Out-Law News 3 min. read
02 Aug 2016, 12:29 pm
Data protection law specialist Kathryn Wynn of Pinsent Masons, the law firm behind Out-Law.com, said the ruling, by the Court of Justice of the EU (CJEU), confirms EU-based online platforms have an element of freedom over the way they can attract business from consumers from across the rest of the trading bloc.
In its new judgment, in a case involving online retail giant Amazon, the CJEU said that businesses with an establishment in an EU country will not necessarily be subject to the data protection laws of another country in which consumers it sells to are based "merely" because they have a website that is accessible in that country.
The CJEU also confirmed an earlier ruling in which it said that EU-based companies do not have to have physical premises in another EU country to be said to have an 'establishment' in that jurisdiction.
"While the fact that the undertaking responsible for the data processing does not have a branch or subsidiary in a member state does not preclude it from having an establishment there within the meaning of [the EU's Data Protection Directive], such an establishment cannot exist merely because the undertaking’s website is accessible there," the CJEU said.

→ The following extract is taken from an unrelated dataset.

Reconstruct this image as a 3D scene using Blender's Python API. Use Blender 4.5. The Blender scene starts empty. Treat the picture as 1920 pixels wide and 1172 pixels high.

The EU's Data Protection Directive states that where personal data processing is carried out by a data controller with an establishment in an EU country then the processing must adhere to the national data protection laws of that country. The Directive makes clear that organisations based in multiple EU countries must abide by each of the different data protection regimes with respect to their personal data processing in those countries.
Businesses that do not have an office in the EU can also fall subject to the Directive, however.
Where a data controller does not have an establishment in the EU but "makes use of equipment" in an EU country to process personal data then the national data protection laws of that EU country apply to that processing. This is unless the equipment is "used only for purposes of transit through" the EU.
In the case before it, the CJEU was asked by a court in Austria for help in determining whether Luxembourg-based Amazon, which attracts sales in Austria via a German website, is subject to Austrian data protection laws.
The question, posed by Austria's Supreme Court, is relevant to a broader dispute between Austrian consumer group VKI and Amazon over the fairness of the retailer's consumer terms and conditions. The Austrian courts have been assessing whether the fairness of those terms can be assessed in line with Austrian laws or whether the laws of other EU countries govern the arrangements. Some of Amazon's terms and conditions relate to its processing of consumers' personal data.
In assessing the jurisdictional points relating to the data protection issues in the case, the CJEU referenced criteria it outlined in a ruling last year for working out whether a company based in one EU country will be subject to data protection laws in another.
The CJEU said: "The processing of personal data carried out by an undertaking engaged in electronic commerce is governed by the law of the member state to which that undertaking directs its activities, if it is shown that the undertaking carries out the data processing in question in the context of the activities of an establishment situated in that member state. It is for the national court to ascertain whether that is the case."
In its 2015 judgment the CJEU had said that "the concept of ‘establishment’, within the meaning of [the Data Protection Directive], extends to any real and effective activity – even a minimal one – exercised through stable arrangements".
Wynn said: "The ruling offers welcome clarification on the application of data protection rules to businesses with an establishment in the EU that transact with consumers based across multiple countries within the trading bloc. In particular affects online technology companies that provide jurisdictionally-neutral services."
"The ruling confirms that such businesses will not become subject to data protection laws in other EU countries just because they operate websites in popular languages, like English or German, which can attract custom from people based in different EU countries from the ones they are based in," she said.
Wynn said, though, that the CJEU's ruling must be read in conjunction with a previous judgment of the court in a case involving another tech company which considered data processing in the context of the activities of an 'establishment' under the Data Protection Directive.
Wynn said: "In the context of this latest ruling, I would query in what circumstances the overt targeting of services at consumers in another EU country through a website may ever be sufficient, on its own, to constitute having an 'establishment' in that country such that the business would be subject to the local data protection regime."
A new General Data Protection Regulation will replace the existing Data Protection Directive in May 2018. Unlike the Directive, which has been implemented in different ways into national legislation by each EU country, the new Regulation will apply a single set of data protection rules across the EU.